In homes, too, the health threat seems small. Though the poor health of the elderly or the sick can be exacerbated by excess heat, the dangers seem small, provided the loss of air conditioning is not sustained for long periods. Quality of life will be affected but not, fortunately, life itself.

Financial health seems more at risk. Even medium- and long-term plans are being affected by the prospective power cuts, whose effects are surprisingly far-reaching. For example, the University of Southern California's Lusk Center for Real Estate recently held a two day meeting which concluded that "The ability of a builder or developer to supply electricity ... is becoming as important an issue as providing roads, water, schools and other infrastructure," in the words of Stan Ross, the Lusk Center's chairman.

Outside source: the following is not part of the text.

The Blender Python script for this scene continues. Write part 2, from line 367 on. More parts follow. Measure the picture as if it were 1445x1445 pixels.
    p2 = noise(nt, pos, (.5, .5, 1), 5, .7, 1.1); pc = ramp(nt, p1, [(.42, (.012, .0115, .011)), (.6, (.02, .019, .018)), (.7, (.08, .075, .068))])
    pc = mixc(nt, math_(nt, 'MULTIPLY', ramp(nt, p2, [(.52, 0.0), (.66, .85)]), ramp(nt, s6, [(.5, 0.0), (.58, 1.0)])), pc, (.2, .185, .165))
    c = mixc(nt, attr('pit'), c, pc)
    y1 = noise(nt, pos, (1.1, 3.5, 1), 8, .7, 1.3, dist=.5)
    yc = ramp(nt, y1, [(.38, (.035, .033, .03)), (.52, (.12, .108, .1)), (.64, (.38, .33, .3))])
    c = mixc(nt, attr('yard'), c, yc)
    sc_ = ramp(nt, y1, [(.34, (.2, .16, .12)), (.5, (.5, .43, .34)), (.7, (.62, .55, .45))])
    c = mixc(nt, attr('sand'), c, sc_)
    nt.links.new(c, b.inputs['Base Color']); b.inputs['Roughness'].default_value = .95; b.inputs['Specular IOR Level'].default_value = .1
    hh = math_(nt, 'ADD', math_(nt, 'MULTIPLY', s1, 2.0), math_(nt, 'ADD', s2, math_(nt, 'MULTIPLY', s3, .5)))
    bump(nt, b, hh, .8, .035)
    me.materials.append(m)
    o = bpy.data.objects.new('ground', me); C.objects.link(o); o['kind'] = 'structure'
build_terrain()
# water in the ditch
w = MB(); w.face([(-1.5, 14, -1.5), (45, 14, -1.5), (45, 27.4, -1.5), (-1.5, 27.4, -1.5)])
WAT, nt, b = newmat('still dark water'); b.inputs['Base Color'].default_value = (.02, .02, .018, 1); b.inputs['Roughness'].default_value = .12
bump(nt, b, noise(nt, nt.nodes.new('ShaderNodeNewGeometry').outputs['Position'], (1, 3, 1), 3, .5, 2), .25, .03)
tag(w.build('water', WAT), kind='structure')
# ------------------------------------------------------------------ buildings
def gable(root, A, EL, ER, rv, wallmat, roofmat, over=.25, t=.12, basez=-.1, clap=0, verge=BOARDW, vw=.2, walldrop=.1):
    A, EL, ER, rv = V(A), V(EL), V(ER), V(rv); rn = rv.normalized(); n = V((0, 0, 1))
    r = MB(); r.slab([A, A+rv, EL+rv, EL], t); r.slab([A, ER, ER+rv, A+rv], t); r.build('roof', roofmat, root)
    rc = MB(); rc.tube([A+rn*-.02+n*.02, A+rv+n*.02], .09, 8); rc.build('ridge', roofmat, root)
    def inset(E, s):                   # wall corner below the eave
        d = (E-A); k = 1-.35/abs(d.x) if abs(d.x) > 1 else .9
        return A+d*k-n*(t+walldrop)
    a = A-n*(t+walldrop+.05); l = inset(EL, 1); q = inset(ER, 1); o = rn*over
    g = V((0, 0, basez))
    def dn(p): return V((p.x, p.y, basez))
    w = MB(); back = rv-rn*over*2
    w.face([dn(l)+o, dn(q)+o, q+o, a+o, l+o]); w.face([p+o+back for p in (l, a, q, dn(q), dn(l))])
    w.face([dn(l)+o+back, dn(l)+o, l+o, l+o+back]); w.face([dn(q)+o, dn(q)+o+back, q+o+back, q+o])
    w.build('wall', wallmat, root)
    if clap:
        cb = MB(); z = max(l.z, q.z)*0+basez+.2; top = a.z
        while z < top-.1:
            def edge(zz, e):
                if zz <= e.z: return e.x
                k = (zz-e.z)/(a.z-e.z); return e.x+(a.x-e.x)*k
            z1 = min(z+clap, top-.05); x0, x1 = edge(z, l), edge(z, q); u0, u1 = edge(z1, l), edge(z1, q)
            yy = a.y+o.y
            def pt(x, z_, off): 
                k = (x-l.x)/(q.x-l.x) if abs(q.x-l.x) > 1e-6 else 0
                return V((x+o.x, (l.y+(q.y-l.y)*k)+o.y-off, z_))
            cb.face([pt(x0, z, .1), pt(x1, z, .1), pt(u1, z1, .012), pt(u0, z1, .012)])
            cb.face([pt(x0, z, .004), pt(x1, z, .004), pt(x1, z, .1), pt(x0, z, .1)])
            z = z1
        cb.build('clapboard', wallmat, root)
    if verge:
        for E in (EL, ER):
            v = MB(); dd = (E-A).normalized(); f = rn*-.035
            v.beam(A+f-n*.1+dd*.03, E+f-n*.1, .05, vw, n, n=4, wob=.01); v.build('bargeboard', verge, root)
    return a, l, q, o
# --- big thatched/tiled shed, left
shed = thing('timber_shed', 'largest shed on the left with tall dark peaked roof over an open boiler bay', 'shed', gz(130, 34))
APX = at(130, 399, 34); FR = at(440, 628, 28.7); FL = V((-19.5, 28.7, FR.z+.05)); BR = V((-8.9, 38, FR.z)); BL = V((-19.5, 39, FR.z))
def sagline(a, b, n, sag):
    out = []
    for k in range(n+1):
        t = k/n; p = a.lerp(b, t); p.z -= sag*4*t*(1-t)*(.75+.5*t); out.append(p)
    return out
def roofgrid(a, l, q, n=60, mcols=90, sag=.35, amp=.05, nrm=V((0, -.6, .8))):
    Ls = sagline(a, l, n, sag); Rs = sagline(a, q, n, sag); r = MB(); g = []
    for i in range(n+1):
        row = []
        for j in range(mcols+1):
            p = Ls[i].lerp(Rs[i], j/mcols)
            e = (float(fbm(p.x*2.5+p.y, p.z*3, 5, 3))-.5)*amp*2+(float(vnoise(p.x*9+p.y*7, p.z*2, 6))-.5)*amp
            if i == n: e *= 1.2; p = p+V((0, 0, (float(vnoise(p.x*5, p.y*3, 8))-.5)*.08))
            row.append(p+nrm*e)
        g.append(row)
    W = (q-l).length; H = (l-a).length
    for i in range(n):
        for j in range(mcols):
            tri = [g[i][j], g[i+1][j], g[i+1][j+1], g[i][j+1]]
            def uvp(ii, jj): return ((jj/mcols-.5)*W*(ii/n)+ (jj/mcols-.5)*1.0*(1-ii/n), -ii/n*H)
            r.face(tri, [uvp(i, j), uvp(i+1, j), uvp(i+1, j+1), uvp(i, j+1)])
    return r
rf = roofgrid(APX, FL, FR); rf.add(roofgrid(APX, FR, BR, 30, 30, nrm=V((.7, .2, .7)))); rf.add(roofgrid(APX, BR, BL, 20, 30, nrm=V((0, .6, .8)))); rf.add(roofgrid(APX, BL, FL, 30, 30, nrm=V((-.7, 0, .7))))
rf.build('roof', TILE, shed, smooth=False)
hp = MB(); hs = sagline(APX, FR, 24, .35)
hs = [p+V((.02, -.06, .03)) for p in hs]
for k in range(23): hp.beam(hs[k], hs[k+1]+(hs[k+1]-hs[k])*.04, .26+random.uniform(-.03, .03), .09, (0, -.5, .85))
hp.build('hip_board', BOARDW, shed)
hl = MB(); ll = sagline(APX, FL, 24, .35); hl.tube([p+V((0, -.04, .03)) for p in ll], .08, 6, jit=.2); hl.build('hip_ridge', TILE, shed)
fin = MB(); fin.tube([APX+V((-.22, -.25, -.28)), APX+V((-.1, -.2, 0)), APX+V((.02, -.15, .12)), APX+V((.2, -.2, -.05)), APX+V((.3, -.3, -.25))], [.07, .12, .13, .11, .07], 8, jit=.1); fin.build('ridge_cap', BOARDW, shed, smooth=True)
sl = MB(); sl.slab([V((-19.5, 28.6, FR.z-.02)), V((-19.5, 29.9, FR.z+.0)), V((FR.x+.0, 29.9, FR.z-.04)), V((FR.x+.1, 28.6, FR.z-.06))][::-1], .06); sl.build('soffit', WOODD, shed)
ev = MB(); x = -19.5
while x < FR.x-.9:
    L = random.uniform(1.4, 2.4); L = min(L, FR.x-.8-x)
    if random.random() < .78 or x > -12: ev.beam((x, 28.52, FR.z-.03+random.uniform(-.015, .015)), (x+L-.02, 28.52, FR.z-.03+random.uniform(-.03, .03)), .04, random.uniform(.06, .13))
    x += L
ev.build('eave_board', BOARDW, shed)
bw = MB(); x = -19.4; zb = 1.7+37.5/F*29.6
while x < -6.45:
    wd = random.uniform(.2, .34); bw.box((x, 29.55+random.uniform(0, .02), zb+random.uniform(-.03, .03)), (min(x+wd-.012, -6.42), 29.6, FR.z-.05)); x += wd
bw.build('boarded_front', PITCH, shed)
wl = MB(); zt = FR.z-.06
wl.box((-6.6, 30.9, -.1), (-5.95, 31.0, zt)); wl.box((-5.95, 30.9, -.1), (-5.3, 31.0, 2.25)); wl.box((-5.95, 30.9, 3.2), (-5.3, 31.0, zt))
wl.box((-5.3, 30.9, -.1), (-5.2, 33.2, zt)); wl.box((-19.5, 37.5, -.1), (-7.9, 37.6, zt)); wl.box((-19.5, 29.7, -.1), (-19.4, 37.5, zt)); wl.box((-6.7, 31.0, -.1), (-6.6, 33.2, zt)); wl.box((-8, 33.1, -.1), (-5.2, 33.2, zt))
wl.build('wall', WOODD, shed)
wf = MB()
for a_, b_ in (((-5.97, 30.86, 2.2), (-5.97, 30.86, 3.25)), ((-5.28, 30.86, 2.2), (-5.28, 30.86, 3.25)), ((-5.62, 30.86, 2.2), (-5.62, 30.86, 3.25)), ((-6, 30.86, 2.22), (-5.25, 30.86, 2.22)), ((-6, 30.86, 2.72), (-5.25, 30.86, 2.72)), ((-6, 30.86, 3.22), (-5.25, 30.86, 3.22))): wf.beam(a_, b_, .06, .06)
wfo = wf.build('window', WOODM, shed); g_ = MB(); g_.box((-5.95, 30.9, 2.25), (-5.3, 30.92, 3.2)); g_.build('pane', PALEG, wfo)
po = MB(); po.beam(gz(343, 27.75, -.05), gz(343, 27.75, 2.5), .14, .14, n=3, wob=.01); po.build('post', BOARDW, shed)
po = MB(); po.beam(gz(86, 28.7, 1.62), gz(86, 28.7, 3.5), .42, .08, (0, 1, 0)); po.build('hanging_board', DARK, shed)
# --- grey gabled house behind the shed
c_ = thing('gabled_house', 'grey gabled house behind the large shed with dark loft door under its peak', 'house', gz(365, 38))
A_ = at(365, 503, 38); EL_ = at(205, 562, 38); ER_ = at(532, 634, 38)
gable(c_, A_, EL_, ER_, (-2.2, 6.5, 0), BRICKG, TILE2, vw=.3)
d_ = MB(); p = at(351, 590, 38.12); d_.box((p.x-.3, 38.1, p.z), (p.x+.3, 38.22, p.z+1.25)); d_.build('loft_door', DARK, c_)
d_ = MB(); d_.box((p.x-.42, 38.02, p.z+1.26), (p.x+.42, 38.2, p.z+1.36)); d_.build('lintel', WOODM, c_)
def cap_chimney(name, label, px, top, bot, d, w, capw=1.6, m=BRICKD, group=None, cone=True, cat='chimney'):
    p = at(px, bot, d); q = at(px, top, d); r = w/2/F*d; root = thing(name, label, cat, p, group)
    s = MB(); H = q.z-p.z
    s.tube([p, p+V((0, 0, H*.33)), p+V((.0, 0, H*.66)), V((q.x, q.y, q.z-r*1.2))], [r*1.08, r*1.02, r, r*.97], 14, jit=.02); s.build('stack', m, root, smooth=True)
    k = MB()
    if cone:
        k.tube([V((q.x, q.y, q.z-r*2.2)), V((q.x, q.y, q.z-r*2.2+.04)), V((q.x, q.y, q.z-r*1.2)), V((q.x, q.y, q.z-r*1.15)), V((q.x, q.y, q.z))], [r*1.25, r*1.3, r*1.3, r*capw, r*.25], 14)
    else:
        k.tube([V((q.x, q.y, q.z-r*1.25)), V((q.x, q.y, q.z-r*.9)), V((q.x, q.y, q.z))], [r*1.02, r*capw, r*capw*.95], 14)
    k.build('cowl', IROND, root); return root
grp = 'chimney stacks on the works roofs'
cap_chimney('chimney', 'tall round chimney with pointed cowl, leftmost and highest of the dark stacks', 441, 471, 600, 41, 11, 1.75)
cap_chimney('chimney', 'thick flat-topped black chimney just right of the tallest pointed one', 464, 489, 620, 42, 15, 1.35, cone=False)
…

Yet the problem goes deeper than this, according to the Lusk Center. "Troublesome as it is, the state's energy shortage is only a part of a much larger issue -- California's steep decline in infrastructure spending," according to Stuart Gabriel, executive director of the center. Gabriel says that infrastructure spending has fallen from about 20 percent of the state's gross domestic product in the 1960s to about 2 percent now. "California currently ranks last among the 50 states in per-capita spending on infrastructure," he adds.

California's mess is political. The booming state that should have been investing most in infrastructure has been investing least. Worthy environmental goals have stood in the way of power generation. Water conservation and supply has also been lacking. A botched deregulation of the electricity market that condemned utilities to bankruptcy when wholesale prices rose has brought the state close to energy disaster. The Internet bubble has burst, leaving property prices inflated in the Bay Area, San Diego and Silicon Valley.

Fast-growing California's success story is unraveling. Now this capital of the modern is exposed to nature. A hot summer will bring the state and its companies down.

Copyright 2001 by United Press International. All rights reserved.

-- Swissrose (cellier3@mindspring.com), May 14, 2001

Answers

Even with advanced warning of a one hour power blackout, doesn't it take a company two hours to power down, and two hours to power up their computer systems? That's what I've heard. Someone, please correct me if I'm wrong.

If I'm right, that would be a horrendous blow to California's, and the country's, economy. The loss of producton would be closer to five hours in a day, rather than one.